For the fourth straight day, the city of Ramallah, which troops took over Friday, was closed off yesterday by Israeli authorities, who cite not only concerns about journalists' safety, but also a need for image management.
"In America's war in Afghanistan, none of us saw even one civilian killed," says Arye Mekel, a foreign ministry spokesman. "Can we imagine that no one was killed? The bottom line is this. You only saw remote pictures."
Journalists are also being thwarted on the Palestinian side. In Bethlehem yesterday, gunmen confiscated film from Reuters television after they had dragged a suspected collaborator through the streets and then shot him dead in a car park. "We will hold you personally responsible if these pictures appear," they said.
The difficulties come as the 18-month Israeli-Palestinian confrontation moves to a climax with daily Palestinian bombing attacks in Israel and the call-up of Israeli reservists for a major military push.

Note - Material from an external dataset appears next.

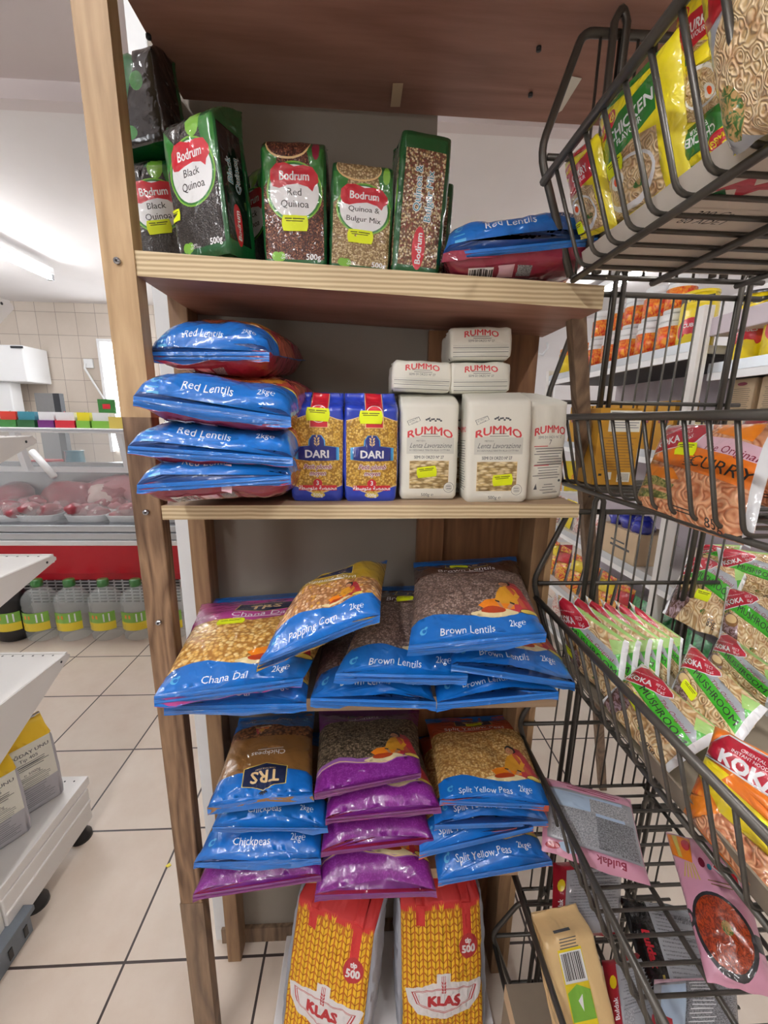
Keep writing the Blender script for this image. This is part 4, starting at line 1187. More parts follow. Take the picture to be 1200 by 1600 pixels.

During this decisive period, strictures on the media, as well as mounting danger faced by journalists, promise to significantly curtail the flow of information for shaping opinion and making policy decisions. And, according to Aviv Lavie, who writes a media column for the daily Ha'aretz, the strictures have moral implications. "When a city is occupied, horrible things happen," Lavie says. "The Israeli and world media need to be there in order to document what is going on."
Two journalists were shot in Ramallah over the weekend, Anthony Shadid of the Boston Globe and Carlos Handal of Nile Television, becoming the latest in more than 40 casualties among journalists, most of them attributed to Israeli fire, since the start of the Israeli-Palestinian confrontation in September 2000. There has been one fatality, Italian photographer Raffaelli Ciriello, shot by Israeli troops in Amari Refugee Camp last month. On Saturday, soldiers took over a six-story building in Ramallah housing the offices of Reuters and other foreign and Arab media.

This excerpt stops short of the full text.